Os livros, logicamente, não estão organizados, mas largados. Há também revistas e jornais empilhados precariamente. Quando sobra tempo, folheio alguns exemplares, nunca na ordem cronológica, leio meia dúzia de linhas e vou jogando as folhas no chão.

Deu para ver que estou vivendo no meio de um ninho de papéis. Há anotações para aulas e crônicas, documentos, contratos de editora, cadernos, cadernetas e um relógio velho dentro de um cinzeiro – não fumo e não recebo tabagistas, daí usar o cinzeiro para guardar moedas e outras quinquilharias.
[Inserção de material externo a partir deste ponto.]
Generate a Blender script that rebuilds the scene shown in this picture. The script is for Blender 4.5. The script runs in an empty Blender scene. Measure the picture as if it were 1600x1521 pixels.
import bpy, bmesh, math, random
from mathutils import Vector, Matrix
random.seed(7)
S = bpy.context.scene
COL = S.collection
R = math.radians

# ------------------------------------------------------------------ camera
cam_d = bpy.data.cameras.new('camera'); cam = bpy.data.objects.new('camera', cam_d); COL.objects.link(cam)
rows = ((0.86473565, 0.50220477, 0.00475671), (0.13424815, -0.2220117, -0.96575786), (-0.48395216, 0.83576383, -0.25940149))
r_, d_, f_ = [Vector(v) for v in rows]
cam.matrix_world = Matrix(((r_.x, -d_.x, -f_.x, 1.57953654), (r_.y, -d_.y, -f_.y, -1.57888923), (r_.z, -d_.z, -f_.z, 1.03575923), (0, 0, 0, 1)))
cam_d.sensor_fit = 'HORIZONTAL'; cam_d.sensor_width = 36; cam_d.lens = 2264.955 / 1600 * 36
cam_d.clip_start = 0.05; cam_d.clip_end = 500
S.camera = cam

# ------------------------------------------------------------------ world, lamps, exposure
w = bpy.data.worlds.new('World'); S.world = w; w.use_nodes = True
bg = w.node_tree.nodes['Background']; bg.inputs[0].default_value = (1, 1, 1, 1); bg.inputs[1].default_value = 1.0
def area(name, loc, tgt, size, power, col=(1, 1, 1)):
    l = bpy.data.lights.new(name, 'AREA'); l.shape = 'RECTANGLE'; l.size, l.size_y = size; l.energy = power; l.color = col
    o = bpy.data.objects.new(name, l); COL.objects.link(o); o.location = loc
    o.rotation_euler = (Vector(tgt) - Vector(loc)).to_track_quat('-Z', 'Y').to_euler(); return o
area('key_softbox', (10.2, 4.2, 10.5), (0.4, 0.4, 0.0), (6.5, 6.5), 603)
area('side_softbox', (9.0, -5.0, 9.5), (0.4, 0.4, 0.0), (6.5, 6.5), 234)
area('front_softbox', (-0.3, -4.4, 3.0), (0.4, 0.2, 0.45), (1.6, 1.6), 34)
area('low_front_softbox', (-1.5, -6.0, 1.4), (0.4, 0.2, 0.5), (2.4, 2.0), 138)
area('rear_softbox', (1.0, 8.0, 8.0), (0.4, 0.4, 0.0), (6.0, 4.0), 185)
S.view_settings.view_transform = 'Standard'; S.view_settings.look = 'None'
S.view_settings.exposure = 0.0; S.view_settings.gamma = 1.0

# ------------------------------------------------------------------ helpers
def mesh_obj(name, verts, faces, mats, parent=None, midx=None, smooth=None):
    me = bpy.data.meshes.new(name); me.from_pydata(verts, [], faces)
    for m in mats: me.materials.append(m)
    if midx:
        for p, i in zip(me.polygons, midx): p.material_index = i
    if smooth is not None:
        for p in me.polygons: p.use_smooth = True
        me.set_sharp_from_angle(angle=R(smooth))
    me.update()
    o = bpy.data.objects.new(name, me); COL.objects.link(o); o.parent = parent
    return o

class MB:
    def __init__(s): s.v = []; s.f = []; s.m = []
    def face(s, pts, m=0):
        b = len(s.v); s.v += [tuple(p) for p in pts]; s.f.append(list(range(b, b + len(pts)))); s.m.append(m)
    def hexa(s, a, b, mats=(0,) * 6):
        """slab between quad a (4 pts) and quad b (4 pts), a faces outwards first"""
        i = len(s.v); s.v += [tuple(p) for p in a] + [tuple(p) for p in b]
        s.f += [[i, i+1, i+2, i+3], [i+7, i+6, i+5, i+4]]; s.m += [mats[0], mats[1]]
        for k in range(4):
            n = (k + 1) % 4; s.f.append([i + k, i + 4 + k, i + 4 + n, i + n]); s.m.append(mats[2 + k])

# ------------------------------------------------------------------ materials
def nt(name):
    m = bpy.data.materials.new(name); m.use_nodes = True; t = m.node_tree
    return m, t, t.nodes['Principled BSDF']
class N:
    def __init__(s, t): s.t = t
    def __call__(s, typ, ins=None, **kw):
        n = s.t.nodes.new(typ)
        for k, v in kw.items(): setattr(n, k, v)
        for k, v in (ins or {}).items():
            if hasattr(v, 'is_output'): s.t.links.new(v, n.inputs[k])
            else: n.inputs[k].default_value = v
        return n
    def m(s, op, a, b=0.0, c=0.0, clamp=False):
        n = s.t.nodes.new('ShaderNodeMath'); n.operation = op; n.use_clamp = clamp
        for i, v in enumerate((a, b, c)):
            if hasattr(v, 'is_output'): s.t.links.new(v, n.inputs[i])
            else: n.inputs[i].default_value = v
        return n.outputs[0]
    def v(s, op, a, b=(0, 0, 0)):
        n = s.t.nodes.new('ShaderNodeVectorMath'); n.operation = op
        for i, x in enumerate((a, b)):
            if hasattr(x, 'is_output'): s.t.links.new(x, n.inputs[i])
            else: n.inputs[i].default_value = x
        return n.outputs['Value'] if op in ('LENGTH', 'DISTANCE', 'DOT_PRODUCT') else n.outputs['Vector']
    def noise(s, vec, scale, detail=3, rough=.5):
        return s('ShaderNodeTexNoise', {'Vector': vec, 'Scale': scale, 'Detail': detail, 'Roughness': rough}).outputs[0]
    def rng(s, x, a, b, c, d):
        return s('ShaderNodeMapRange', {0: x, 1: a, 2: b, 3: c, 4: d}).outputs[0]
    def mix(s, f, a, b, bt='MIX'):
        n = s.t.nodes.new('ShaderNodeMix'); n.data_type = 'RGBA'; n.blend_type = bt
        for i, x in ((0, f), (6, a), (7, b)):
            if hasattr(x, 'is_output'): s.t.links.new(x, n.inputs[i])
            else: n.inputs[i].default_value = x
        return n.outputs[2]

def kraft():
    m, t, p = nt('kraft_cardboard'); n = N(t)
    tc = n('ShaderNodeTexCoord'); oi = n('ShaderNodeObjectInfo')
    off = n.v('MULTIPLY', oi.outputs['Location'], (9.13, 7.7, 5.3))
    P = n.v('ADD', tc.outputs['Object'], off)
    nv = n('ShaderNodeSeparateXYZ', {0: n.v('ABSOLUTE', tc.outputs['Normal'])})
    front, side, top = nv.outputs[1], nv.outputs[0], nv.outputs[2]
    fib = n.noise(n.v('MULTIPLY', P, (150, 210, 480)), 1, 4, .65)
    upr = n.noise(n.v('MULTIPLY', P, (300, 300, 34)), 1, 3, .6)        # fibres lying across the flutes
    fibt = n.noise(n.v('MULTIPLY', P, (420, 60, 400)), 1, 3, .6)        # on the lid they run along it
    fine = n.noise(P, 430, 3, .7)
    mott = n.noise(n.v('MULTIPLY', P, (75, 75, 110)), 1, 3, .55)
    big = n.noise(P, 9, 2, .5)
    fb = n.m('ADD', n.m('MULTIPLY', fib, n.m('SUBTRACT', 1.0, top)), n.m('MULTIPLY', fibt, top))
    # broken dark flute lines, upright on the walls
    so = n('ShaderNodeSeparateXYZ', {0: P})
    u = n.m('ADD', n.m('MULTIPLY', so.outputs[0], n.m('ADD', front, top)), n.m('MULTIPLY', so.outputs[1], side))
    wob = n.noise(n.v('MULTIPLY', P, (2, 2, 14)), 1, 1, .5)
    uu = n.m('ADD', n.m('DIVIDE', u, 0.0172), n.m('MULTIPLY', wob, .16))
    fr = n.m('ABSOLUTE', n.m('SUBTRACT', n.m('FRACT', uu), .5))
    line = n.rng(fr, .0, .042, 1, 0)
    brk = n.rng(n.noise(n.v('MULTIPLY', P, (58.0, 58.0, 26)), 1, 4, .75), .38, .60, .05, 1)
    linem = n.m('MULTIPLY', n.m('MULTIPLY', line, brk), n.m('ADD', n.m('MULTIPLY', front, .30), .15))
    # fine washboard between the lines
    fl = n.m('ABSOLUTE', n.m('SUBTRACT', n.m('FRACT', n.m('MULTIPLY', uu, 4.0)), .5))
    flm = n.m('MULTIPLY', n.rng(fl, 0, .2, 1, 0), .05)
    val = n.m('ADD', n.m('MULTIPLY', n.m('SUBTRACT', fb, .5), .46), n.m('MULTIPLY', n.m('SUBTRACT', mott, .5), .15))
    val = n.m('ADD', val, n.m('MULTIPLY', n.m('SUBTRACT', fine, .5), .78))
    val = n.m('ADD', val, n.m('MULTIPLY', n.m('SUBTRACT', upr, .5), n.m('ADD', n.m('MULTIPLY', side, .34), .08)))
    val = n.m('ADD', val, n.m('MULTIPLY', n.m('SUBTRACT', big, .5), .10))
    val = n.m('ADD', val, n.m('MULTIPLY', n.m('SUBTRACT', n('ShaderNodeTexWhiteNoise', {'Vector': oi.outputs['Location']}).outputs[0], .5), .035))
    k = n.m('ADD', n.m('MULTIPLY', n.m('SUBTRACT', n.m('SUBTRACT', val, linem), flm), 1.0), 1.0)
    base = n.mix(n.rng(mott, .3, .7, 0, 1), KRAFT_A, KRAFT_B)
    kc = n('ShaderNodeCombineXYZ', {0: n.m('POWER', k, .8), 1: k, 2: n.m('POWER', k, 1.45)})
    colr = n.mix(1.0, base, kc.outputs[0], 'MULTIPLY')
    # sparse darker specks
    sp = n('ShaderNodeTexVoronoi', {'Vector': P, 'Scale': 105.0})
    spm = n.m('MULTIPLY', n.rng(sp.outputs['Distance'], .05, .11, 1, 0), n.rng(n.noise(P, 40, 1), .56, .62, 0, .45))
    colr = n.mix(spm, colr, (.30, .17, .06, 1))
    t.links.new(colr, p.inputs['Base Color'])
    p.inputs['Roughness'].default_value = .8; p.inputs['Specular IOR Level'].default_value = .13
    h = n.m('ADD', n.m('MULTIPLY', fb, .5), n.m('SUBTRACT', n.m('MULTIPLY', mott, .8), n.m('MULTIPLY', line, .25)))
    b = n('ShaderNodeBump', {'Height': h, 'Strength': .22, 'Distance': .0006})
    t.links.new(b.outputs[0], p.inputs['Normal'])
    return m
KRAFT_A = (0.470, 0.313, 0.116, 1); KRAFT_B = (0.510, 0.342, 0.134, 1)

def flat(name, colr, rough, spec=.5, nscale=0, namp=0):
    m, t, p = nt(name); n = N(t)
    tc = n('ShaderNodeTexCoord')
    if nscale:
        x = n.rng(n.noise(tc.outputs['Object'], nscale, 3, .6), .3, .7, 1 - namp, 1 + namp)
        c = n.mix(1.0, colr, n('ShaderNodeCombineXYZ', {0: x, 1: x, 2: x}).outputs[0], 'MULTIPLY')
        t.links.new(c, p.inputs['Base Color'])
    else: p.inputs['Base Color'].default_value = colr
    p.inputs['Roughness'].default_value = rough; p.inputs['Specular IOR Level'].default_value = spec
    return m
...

Num copo, lápis, muitos lápis, apenas uma caneta, uma pequena chave de fenda, régua, marcadores de livro. Um deles, da feira de livro de Madri, é ameaçador: "Leer te da más". Outro com o mapa do Chile. Vejam que ando meio internacional ultimamente.

Das coisas que pousam na mesa por acaso e que não saem, a mais querida é um quebra-cabeça em forma de cartão de "O quarto estado", de Da Volpedo, imagem que usei na capa de um de meus livros. Este cartão minha editora me trouxe da Itália, como uma lembrança. Não sei o que fazer com ele, é mais um amuleto – como a estatueta de São Jorge Amado. E por falar em amuletos, fiz um descanso de tela do meu computador com o título de meu próximo romance – é isso mesmo, estou trabalhando num novo romance e ando divulgando que venderá milhões de exemplares, tudo para atrair bons resultados.

Envelopes rasgados descansam no meio deste pandemônio. Acho que fiquei devendo algumas respostas aos remetentes. E muitas a mim mesmo.

Entre as coisas improváveis que habitam o planalto da mesa está um caderno de caligrafia. Minha letra é muito feia e não desejo melhorá-la porque quase já não uso este processo de escrita, mas não resisto a um caderno de caligrafia.

Um caderno sem pautas, de capa dura, que comprei na livraria Ateneo, em Buenos Aires, permanece lacrado há mais de 6 meses. E o mais grave: há um pacote de livro que chegou pelo correio e que não abri. Nunca isso aconteceu antes. Sempre ataco afoitamente essas correspondências. E ali está ele, bojudo, com o nome da editora, descansando faz mais de 3 dias.

Dentro do computador, o mesmo CD de sempre – Variações Goldberg – não, não me canso de ouvir Glenn Gould tocar Bach.

Navega neste mar de detritos um desenho que minha filha pintou quando tinha uns 5 anos. É um barquinho rosa, com velas pequenas – por isso talvez não saia do lugar.

O que fez com que tudo isso fosse reunido na minha mesa? Parece que uma enchente recolheu coisas tão diversas, dando a impressão de um caos. As águas dessa enchente chamam-se tempo. Aliás, falta de. Minha mesa em desordem mostra que não estou muito bem. Era para ter guardado essas coisas em determinados momentos, mas estive correndo tanto nos últimos dias que elas foram se acumulando neste que é o meu mais freqüente paradeiro – a mesa com o computador.

Minha semana foi de fato terrível. Mas para fins benéficos, devo dizer que ela foi ótima. E terei o final de semana inteiro para organizar tudo. E talvez até consiga cortar as unhas dos pés – porque as das mãos eu as rôo.